++++ Data segment ++++
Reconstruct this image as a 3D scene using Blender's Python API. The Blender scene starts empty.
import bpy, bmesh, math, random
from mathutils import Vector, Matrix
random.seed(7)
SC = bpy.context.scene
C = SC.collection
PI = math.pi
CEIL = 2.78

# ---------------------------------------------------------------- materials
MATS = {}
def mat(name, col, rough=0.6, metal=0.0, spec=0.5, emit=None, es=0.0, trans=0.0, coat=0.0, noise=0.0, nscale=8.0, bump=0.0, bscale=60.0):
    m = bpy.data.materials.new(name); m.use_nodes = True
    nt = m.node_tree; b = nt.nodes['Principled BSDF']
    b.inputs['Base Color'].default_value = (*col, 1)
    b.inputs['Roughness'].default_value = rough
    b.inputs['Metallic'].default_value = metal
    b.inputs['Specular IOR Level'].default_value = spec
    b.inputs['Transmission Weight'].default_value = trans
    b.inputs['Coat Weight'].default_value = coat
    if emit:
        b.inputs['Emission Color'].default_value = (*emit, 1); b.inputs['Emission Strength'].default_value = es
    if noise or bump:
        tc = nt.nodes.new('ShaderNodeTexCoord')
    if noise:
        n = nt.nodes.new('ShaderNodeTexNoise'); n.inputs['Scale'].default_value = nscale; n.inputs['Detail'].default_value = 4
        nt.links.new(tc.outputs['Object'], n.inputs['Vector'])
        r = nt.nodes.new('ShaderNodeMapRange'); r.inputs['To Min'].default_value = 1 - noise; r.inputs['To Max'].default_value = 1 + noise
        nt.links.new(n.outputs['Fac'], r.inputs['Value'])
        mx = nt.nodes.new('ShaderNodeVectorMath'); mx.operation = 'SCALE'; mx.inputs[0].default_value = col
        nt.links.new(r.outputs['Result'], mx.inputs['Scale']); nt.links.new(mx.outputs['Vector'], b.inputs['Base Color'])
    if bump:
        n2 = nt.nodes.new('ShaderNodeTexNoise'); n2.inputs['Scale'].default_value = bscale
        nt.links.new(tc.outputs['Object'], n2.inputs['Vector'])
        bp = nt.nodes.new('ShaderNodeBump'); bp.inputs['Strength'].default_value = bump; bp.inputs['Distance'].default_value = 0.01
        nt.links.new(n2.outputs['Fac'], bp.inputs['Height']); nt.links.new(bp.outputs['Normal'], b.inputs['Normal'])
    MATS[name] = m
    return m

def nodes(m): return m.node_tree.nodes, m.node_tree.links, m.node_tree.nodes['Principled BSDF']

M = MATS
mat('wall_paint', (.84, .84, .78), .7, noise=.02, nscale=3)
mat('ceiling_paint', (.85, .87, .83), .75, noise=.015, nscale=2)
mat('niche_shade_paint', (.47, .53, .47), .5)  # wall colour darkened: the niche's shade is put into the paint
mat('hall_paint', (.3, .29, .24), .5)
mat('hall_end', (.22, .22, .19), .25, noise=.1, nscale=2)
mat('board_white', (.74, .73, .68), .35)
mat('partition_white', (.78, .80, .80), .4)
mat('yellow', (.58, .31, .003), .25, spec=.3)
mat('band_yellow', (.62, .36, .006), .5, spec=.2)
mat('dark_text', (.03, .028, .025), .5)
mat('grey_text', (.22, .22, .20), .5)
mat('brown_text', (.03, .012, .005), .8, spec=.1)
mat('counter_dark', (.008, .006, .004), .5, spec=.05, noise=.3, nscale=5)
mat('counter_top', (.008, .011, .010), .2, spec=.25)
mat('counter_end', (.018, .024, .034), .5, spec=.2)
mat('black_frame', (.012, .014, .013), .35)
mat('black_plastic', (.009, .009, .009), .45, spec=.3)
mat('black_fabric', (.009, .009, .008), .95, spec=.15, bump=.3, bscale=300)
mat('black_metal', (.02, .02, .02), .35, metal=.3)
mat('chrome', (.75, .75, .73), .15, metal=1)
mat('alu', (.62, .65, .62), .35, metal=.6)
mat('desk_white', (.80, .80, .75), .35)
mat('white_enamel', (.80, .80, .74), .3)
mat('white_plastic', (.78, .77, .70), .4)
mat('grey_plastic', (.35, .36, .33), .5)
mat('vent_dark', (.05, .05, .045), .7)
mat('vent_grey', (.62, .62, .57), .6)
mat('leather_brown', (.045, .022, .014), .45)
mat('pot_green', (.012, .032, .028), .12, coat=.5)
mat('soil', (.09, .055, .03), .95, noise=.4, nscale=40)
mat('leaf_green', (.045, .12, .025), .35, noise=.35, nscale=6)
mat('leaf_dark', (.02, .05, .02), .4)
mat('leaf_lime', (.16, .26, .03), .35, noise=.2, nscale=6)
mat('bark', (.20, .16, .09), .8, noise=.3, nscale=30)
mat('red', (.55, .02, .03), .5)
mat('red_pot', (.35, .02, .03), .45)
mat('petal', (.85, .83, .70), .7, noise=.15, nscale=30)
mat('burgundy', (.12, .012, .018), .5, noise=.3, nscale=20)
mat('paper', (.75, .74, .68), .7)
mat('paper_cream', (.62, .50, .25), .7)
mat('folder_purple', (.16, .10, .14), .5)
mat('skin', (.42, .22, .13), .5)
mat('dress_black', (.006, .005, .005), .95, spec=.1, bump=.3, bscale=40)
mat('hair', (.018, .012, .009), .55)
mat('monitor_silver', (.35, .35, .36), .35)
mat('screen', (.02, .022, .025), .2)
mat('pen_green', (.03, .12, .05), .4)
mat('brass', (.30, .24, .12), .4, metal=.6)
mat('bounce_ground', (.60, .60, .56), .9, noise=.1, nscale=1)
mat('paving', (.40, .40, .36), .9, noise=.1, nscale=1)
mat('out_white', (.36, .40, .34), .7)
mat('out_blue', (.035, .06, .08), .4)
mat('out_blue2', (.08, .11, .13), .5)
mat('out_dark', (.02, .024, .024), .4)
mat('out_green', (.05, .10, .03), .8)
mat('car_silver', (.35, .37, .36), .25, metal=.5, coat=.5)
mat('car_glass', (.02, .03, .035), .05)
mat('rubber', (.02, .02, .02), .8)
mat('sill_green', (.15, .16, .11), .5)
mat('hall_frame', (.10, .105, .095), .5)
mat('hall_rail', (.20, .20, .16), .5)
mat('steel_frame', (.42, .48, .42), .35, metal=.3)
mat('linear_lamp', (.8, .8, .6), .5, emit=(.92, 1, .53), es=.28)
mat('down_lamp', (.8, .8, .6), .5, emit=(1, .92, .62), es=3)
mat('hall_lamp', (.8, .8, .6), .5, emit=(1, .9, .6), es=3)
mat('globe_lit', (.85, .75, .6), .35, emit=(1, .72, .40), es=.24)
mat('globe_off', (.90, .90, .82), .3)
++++
§ What the task requires: From the first line above through the line that contains "CEIL = 2.78", quote each line exactly. Output nothing more.

§ Task answer:
Reconstruct this image as a 3D scene using Blender's Python API. The Blender scene starts empty.
import bpy, bmesh, math, random
from mathutils import Vector, Matrix
random.seed(7)
SC = bpy.context.scene
C = SC.collection
PI = math.pi
CEIL = 2.78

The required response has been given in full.